Crowd-Sourcing Translation

Courtesy of Flickr user ZoriahA few weeks ago, I met Robert Munro, a computational linguist at Stanford University.  Rob seems to have done many things so far in his still-young career (see his list of publications), but most recently of note is Mission 4636, an SMS-based crowd-sourcing translation tool intended for disaster relief. I caught a clip on NPR’s Morning Edition the other day featuring this very technology – the idea of using crowds for translation rather than computer algorithms.  We’ve all used Yahoo!’s Babel Fish or Google Translate and been dissatisfied either with their language selection, the translation, or both.  These web tools are decent for translating single words or even whole web-pages and long passages when the output is not required to be eloquent.  But, they have their limitations, and in the wake of the January 12th Haitian earthquake, Rob and his colleagues identified a real need for something better. The basic problem is that cell phone networks in Haiti became overwhelmed in the aftermath.  When this happened, little data other than SMS messages could pass through (a problem also identified by I’MOK, who we covered a few weeks ago).  Thousands of survivors were sending messages for help, but who was sent there to receive them and manage the recovery process?  The non-Creole speaking U.S. Military.

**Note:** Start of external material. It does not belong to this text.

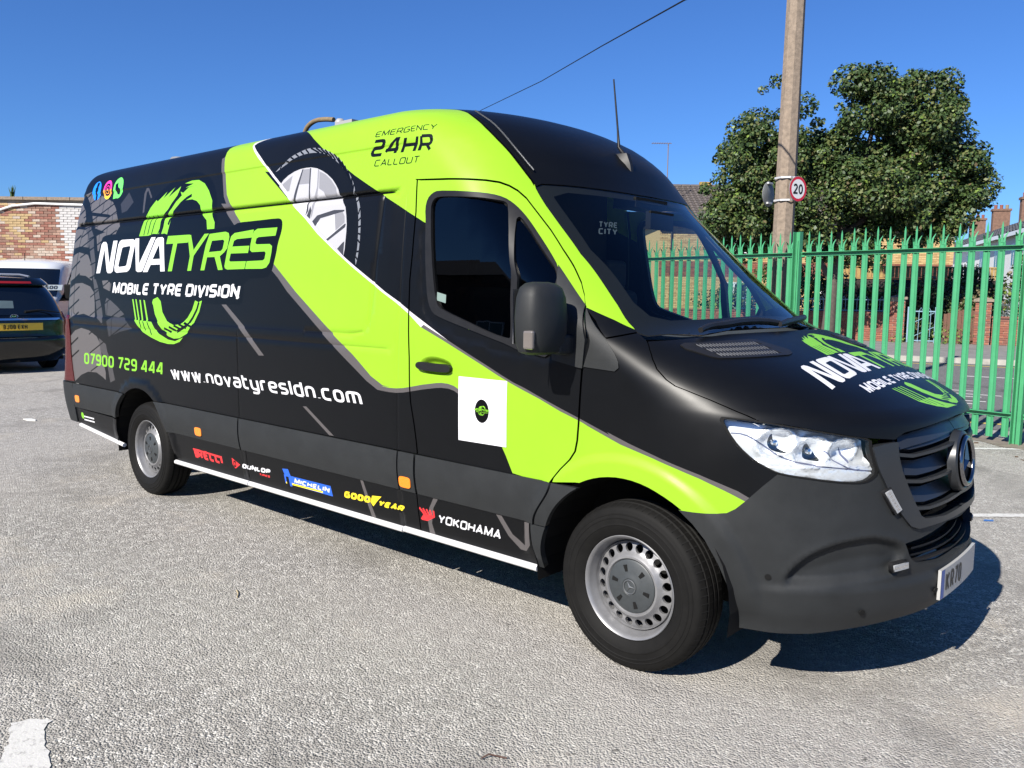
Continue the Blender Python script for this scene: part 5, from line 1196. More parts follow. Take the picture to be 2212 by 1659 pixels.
# ---- bonnet, with the logo across it
bl = L('shut')+L('bon_low')[1:11]+[(cen(.797)-.02, .797)]
br_ = L('bon_rear')[2:6]
mir = lambda pts: [(2*cen(s)-q, s) for q, s in pts]
bonnet_poly = bl+mir(bl)[::-1]+[p for p in mir(br_)]+br_[::-1]
def bon_qs(x, y):
    """skin coordinates of the bonnet point above (x, y)"""
    lo, hi = .80, 1.118
    for _ in range(40):
        s = (lo+hi)/2; W = float(fW(s)); n = float(fE(s)); xs = float(fX(s)); N = float(fN(s))
        c = min(1, abs(y)/W)**(n/2); xx = xs+(N-xs)*math.sqrt(max(0, 1-c*c))
        if xx > x: lo = s
        else: hi = s
    th = math.acos(c); th = th if y < 0 else math.pi-th
    return (xs+FQ*th*2/math.pi, s)
l0 = np.array(TR['N'][0]); l1 = np.array(TR['A'][5])
def to_bonnet(p):
    u = (p[0]-l0[0])/(l1[0]-l0[0]); v = (p[1]-(l0[1]*(1-u)+l1[1]*u))*1.0
    y = -.565+.60*u; x = .648-.015*u-v*.62
    return bon_qs(min(.93, max(.2, x)), max(-.84, min(.84, y)))
bonlogo = []
for p, m in LOGO:
    q = [to_bonnet(a) for a in dens(p, .06)]
    bonlogo.append((q, BLK if m == NAV else m))
m_vent = m_trim
vent = L('vent')
bonnet = panel('bonnet', [(bonnet_poly, BLK)]+bonlogo, BODY, van, grid=.03, rim=.025)
for far in (None, 'far'):
    rows = [(vent, 0)]
    a, b, c, d = [np.array(vent[i]) for i in (1, 3, 6, 8)]
    for k in range(3):
        t0, t1 = .12+.29*k, .29+.29*k
        e0 = (a*(1-t0)+d*t0); e1 = (b*(1-t0)+c*t0); e2 = (b*(1-t1)+c*t1); e3 = (a*(1-t1)+d*t1)
        rows.append(([tuple(e0*.94+e1*.06), tuple(e0*.08+e1*.92), tuple(e2*.08+e3*.0+e2*.86+e3*.06), tuple(e3*.94+e2*.06)], 1))
        for j in range(1, 20):
            f = .06+.86*j/20; p0 = e0*(1-f)+e1*f; p1 = e3*(1-f)+e2*f
            for q in stroke([tuple(p0), tuple(p1)], .006): rows.append((q, 2))
    panel('air_vent', rows, [m_trim, m_dark, mat('vent_rib_grey', (.10, .10, .10), .5)], bonnet, off=.004, rim=.006, mirror=far, grid=.05)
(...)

Within hours of the earthquake, 4636 was established as a short code to which one could text messages for help.  Within 2 days, Mission 4636 was up and running, capturing those messages, distributing them to thousands of Creole-speakers worldwide, and sending back their translations to aid workers on the ground in Haiti.  The turnaround time was about 10 minutes, and the system helped deliver the first food and aid to over 10,000 earthquake survivors.

Since crowd-sourcing has typically taken on the life of entertainment (FAIL Blog, Youtube) or cheap labor (Amazon’s mechanical turk), it’s great to see it being put to such practical, altruistic use.